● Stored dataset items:

-*-*-

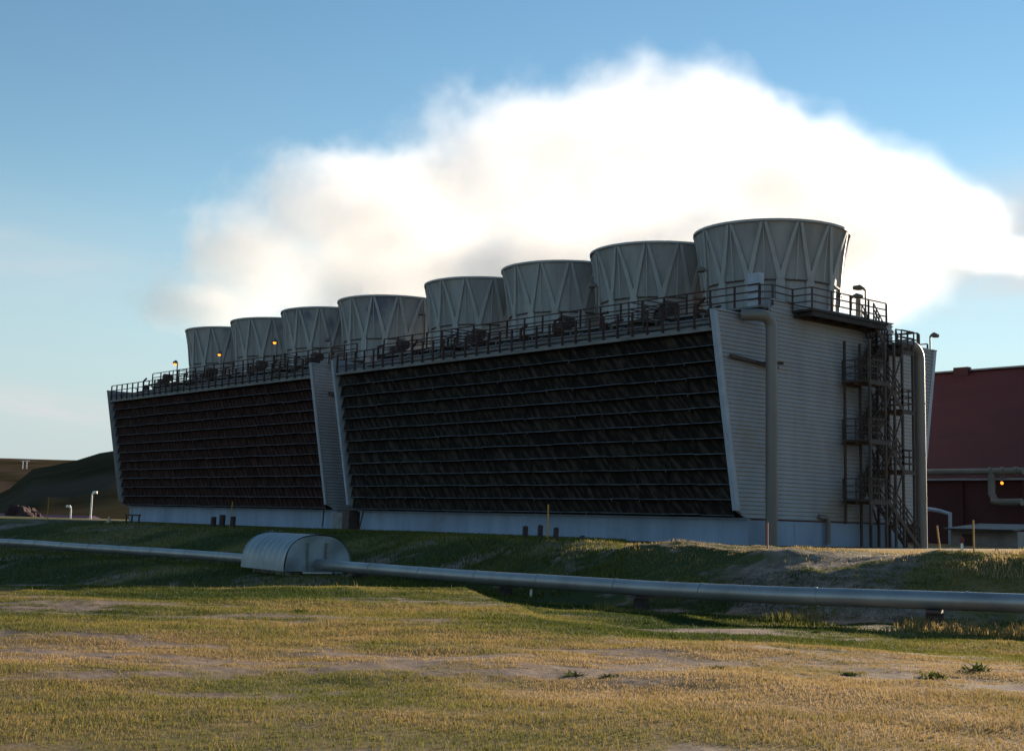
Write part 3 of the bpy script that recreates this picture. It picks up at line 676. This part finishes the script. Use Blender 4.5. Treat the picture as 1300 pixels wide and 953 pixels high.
# traffic cone at the far left
p = crestpt(138, 661.5); mb = MB(); mb.lathe([(.22, 0), (.17, .1), (.07, .3), (.03, .42), (0, .43)], (p[0], p[1], p[2]), 14); mb.box((p[0]-.25, p[1]-.25, p[2]-.05), (p[0]+.25, p[1]+.25, p[2]+.02))
tag(mb.build('marker_cone', mat('faded_cream_cone', (.6, .42, .25), .6), None, loc=tuple(p)), 'small pale cone on the grass left of the tower', 'cone')
# far lamp posts
for (u, vb, vt, lab, s) in ((89, 661, 645.5, 'shorter white lamp post before the far mauve roof', -1), (114.5, 662, 627.5, 'taller white lamp post standing left of the tower', 1)):
    p = atd(u, vb, 120); d = 120; h = (vb-vt)/FPX*d+1; p = np.array([p[0], p[1], p[2]-1])
    g = min(p[2], ground_z(p[0], p[1])); h += p[2]-g; p[2] = g
    t = thing('lamp_post', tuple(p), lab, 'lamp post', 'white lamp posts at the left')
    mb = MB(); mb.tube([p, p+np.array([0, 0, h])], [.10, .07], 10); mb.build('pole', MWHITE, t, smooth=True)
    r = np.array([LT[0], LT[1], 0])*s
    mb = MB(); mb.tube([p+np.array([0, 0, h]), p+np.array([0, 0, h+.2])+r*.15, p+np.array([0, 0, h+.2])+r*.45], [.08, .13, .12], 10); mb.build('lamp_head', MWHITE, t, smooth=True)
# far red houses with mauve roofs and a rubble mound
for (u0, u1, vt, ve, d, lab) in ((-60, 30, 649.5, 654, 190, 'low red house with a mauve roof, leftmost below the hill'), (44, 56.5, 652.5, 656, 215, 'small mauve roofed shed left of the ochre stake'), (61, 106, 653, 657, 205, 'long low house with mauve roof behind the shorter lamp post'),):
    A = atd(u0, vt, d); B = atd(u1, vt+(u1-u0)*.027*.9, d); e = Vector((B-A)); e.z = 0; Lh = e.length; e.normalize(); bk = Vector((*FW, 0)); bk = (bk-e*bk.dot(e)).normalized()
    zr = float(A[2]); zev = zr-(ve-vt)/FPX*d; base = -5.6; o0 = Vector((A[0], A[1], 0))
    t = thing('house', (A[0], A[1], base), lab, 'house', 'low houses below the hill')
    mb = MB(); c = [o0, o0+e*Lh, o0+e*Lh+bk*8, o0+bk*8]
    mb.add([q+Vector((0, 0, z)) for z in (base, zev) for q in c], [(0, 3, 2, 1), (4, 5, 6, 7), (0, 1, 5, 4), (1, 2, 6, 5), (2, 3, 7, 6), (3, 0, 4, 7)]); mb.build('wall', MHOUSE, t)
    mb = MB(); ov = .4; a0 = o0-e*ov-bk*ov; a1 = o0+e*(Lh+ov)-bk*ov; r0 = o0-e*ov+bk*4; r1 = o0+e*(Lh+ov)+bk*4; b0 = o0-e*ov+bk*(8+ov); b1 = o0+e*(Lh+ov)+bk*(8+ov)
    Z = lambda q, z: q+Vector((0, 0, z))
    mb.add([Z(a0, zev), Z(a1, zev), Z(r1, zr), Z(r0, zr), Z(b0, zev), Z(b1, zev)], [(0, 1, 2, 3), (3, 2, 5, 4), (0, 3, 4), (1, 5, 2), (0, 4, 5, 1)]); mb.build('roof', MHOUSER, t)
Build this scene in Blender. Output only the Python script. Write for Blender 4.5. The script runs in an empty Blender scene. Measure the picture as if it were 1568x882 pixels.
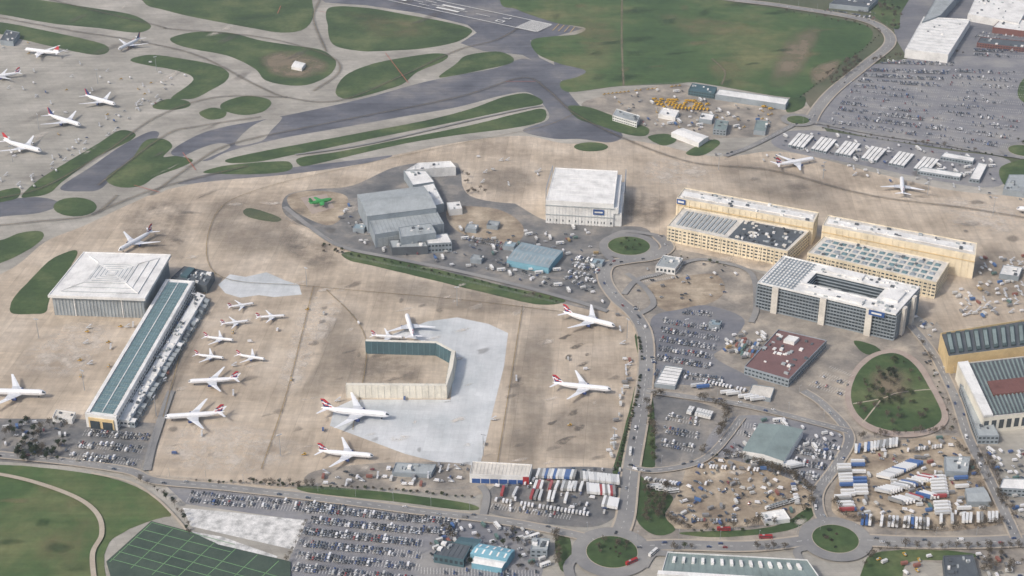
import bpy, math, random
from mathutils import Vector, Matrix, noise
random.seed(7)
R=random
FL=2300.; H=812.; P=math.atan(1204/FL); CP=math.cos(P); SP=math.sin(P)
def G(x,y,z=0.):
    u=x-784; v=y-441
    dy=FL*CP-v*SP; dz=-FL*SP-v*CP
    t=(z-H)/dz
    return Vector((u*t,dy*t))
def pxm(y): return CP*(y+763)/H
COL=bpy.context.scene.collection
# ---------------- materials ----------------
def lin(c):
    c=c/255.
    return c/12.92 if c<=.04045 else ((c+.055)/1.055)**2.4
KE=1.0
def C(r,g,b,k=1.): return (lin(r)/KE*k,lin(g)/KE*k,lin(b)/KE*k,1)
def newmat(name):
    m=bpy.data.materials.new(name); m.use_nodes=True
    nt=m.node_tree; b=nt.nodes['Principled BSDF']; return m,nt,b
def nd(nt,t,**k):
    n=nt.nodes.new('ShaderNode'+t)
    for a,v in k.items(): setattr(n,a,v)
    return n
def noise_n(nt,vec,sc,det=6,rough=.6):
    n=nd(nt,'TexNoise'); n.inputs['Scale'].default_value=sc; n.inputs['Detail'].default_value=det; n.inputs['Roughness'].default_value=rough
    nt.links.new(vec,n.inputs['Vector']); return n.outputs['Fac']
def mrange(nt,s,a,b,c,d):
    n=nd(nt,'MapRange'); 
    for i,v in zip((1,2,3,4),(a,b,c,d)): n.inputs[i].default_value=v
    nt.links.new(s,n.inputs[0]); return n.outputs[0]
def scale(nt,col,f):
    n=nd(nt,'VectorMath',operation='SCALE'); nt.links.new(col,n.inputs[0]); nt.links.new(f,n.inputs['Scale']); return n.outputs[0]
def mulc(nt,a,b):
    n=nd(nt,'VectorMath',operation='MULTIPLY'); nt.links.new(a,n.inputs[0]); nt.links.new(b,n.inputs[1]); return n.outputs[0]
def mapping(nt,vec,rot=0,sc=(1,1,1)):
    n=nd(nt,'Mapping'); n.inputs['Rotation'].default_value=(0,0,rot); n.inputs['Scale'].default_value=sc
    nt.links.new(vec,n.inputs['Vector']); return n.outputs[0]
def surf(name,cols,sc=.02,rough=.85,fine=.12,brick=(),streak=(),rk=.62,pos=(.33,.5,.67)):
    m,nt,b=newmat(name)
    tc=nd(nt,'TexCoord').outputs['Object']
    r=nd(nt,'ValToRGB'); e=r.color_ramp.elements
    e[0].position=pos[0]; e[0].color=cols[0]; e[1].position=pos[2]; e[1].color=cols[-1]
    if len(cols)>2:
        x=e.new(pos[1]); x.color=cols[1]
    nt.links.new(noise_n(nt,tc,sc,7,rk),r.inputs[0]); c=r.outputs[0]
    c=scale(nt,c,mrange(nt,noise_n(nt,tc,sc*11,4,.7),.25,.75,1-fine,1+fine))
    for (w,h,an,mo,ct,md) in brick:
        t=nd(nt,'TexBrick'); t.offset=0; t.squash=1
        nt.links.new(mapping(nt,tc,an),t.inputs['Vector'])
        for k,v in (('Scale',1),('Mortar Size',mo),('Mortar Smooth',.2),('Bias',0),('Brick Width',w),('Row Height',h)): t.inputs[k].default_value=v
        t.inputs['Color1'].default_value=(1+ct,1+ct,1+ct,1); t.inputs['Color2'].default_value=(1-ct,1-ct,1-ct*.9,1); t.inputs['Mortar'].default_value=(md,md,md,1)
        c=mulc(nt,c,t.outputs['Color'])
    for (an,sx,sy,amt) in streak:
        c=scale(nt,c,mrange(nt,noise_n(nt,mapping(nt,tc,an,(sx,sy,1)),1,4,.65),.3,.7,1-amt,1+amt))
    nt.links.new(c,b.inputs['Base Color']); b.inputs['Roughness'].default_value=rough
    b.inputs['Specular IOR Level'].default_value=.25
    return m
AP=math.radians(5)
M={}
M['ground']=surf('ground_field',[C(70,84,60),C(92,97,76),C(118,112,96)],.004)
M['grass']=surf('grass',[C(56,74,48),C(71,90,56),C(100,110,74)],.014,.95,.25,streak=[(.3,.01,.25,.09)])
M['field']=surf('airfield_grass',[C(60,84,52),C(76,98,60),C(114,116,80)],.006,.95,.22,streak=[(.35,.006,.2,.1),(1.2,.01,.05,.07)])
M['taxi']=surf('taxiway_concrete',[C(140,136,128),C(163,159,149),C(182,177,167)],.01,.85,.09,brick=[(7.5,7.5,-.45,.14,.035,.84),(45,22,-.45,.0,.05,1)],streak=[(-.45,.004,.12,.11),(1.1,.02,.15,.05)])
M['apron']=surf('apron_concrete',[C(152,139,123),C(180,166,147),C(205,192,174)],.012,.85,.11,
   brick=[(6,6,AP,.12,.04,.84),(36,75,AP,.3,.07,.86),(18,24,AP,.0,.045,1)],streak=[(AP,.12,.006,.13),(AP,.006,.1,.07),(.6,.03,.03,.08)],pos=(.28,.46,.72))
M['newconc']=surf('new_concrete',[C(182,187,188),C(199,202,202),C(214,216,216)],.02,.8,.06,brick=[(8,8,AP,.14,.03,.87),(32,24,AP,0,.04,1)],streak=[(AP+1,.1,.01,.07)])
M['asph']=surf('asphalt',[C(106,108,114),C(120,121,126),C(136,135,134)],.015,.9,.1,streak=[(-.45,.01,.15,.08)])
M['asphd']=surf('taxiway_asphalt',[C(86,89,97),C(104,106,113),C(130,128,127)],.012,.9,.1,streak=[(-.5,.006,.12,.14)],brick=[(60,25,-.5,0,.07,1)])
M['road']=surf('road_asphalt',[C(124,124,125),C(139,138,136),C(152,150,146)],.02,.9,.08)
M['carpark']=surf('car_park_asphalt',[C(118,119,124),C(135,135,138),C(153,151,148)],.018,.9,.1,streak=[(.3,.02,.25,.07)])
M['yard']=surf('yard_hardstanding',[C(118,114,109),C(149,142,132),C(184,173,157)],.025,.9,.16,brick=[(14,22,.4,0,.06,1)])
M['yardd']=surf('service_yard',[C(94,97,100),C(122,121,119),C(158,151,141)],.022,.9,.15,brick=[(20,13,.25,0,.08,1)])
M['dirt']=surf('bare_earth',[C(126,113,99),C(159,145,126),C(190,176,155)],.03,.95,.18,streak=[(.5,.02,.12,.12),(1.3,.05,.05,.08)])
M['path']=surf('footpath',[C(168,156,140),C(184,174,158)],.05)
M['pink']=surf('block_paving',[C(160,144,134),C(176,163,152)],.05)
M['court']=surf('court_surface',[C(62,76,68),C(78,92,80)],.03)
M['gline']=surf('court_line',[C(110,152,104),C(126,166,116)],.2)
M['wline']=surf('white_marking',[C(205,205,200),C(228,228,224)],.3)
M['yline']=surf('yellow_marking',[C(196,162,86),C(212,182,104)],.3)
M['rline']=surf('red_marking',[C(170,100,84),C(190,116,98)],.3)
def roofm(n,c,k=.06,sc=.06,st=.05,br=()): 
    a=[x for x in c]
    return surf(n,[tuple([v*.8 for v in C(*a)[:3]]+[1]),C(*a),tuple([v*1.1 for v in C(*a)[:3]]+[1])],sc,.7,k,streak=[(.3,.4,.05,st)],brick=br)
M['wht']=roofm('white_sheet_roof',(230,229,225),.06,.06,.07)
M['wht2']=roofm('white_wall',(222,222,219))
M['grey']=roofm('grey_sheet_roof',(164,170,171),.09,.06,.08)
M['grey2']=roofm('grey_wall',(144,153,159),.09)
M['dgrey']=roofm('dark_grey_roof',(92,98,103),.12)
M['black']=roofm('bitumen_roof',(58,62,66))
M['cream']=roofm('cream_wall',(224,212,186))
M['creamr']=roofm('pale_roof',(212,207,197),.1,.06,.1)
M['teal']=roofm('teal_glazing',(106,132,137),.15,.2)
M['teald']=roofm('dark_teal_wall',(78,103,110),.1)
M['green']=roofm('grey_green_roof',(130,144,142))
M['dgreen']=roofm('dark_grey_green_roof',(78,92,92),.12)
M['brown']=roofm('brown_roof',(120,93,91),.12)
M['redr']=roofm('red_roof',(120,84,78),.12)
M['penw']=roofm('pen_wall_cream',(222,217,203))
M['yell']=roofm('yellow_wall',(214,190,144))
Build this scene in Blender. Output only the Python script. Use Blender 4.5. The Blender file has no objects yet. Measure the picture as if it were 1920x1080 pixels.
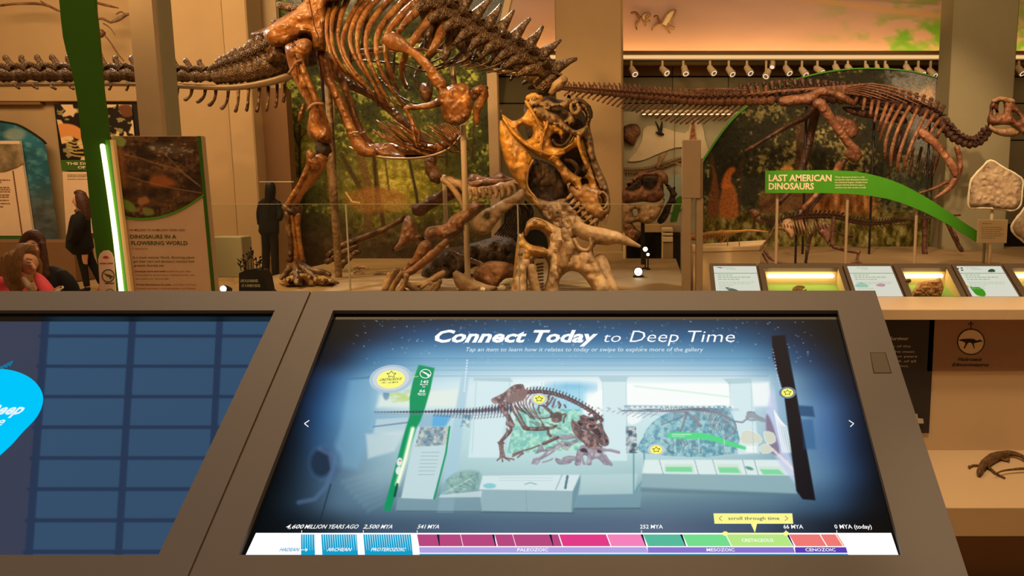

-*-*-

Lines of the material that contain the word "only" are to be gathered.

● TASK ANSWER:
Build this scene in Blender. Output only the Python script. Write for Blender 4.5. The script runs in an empty Blender scene. Measure the picture as if it were 1568x882 pixels.
Build this scene in Blender. Output only the Python script. Use Blender 4.5. The Blender file has no objects yet. Measure the picture as if it were 1920x1080 pixels.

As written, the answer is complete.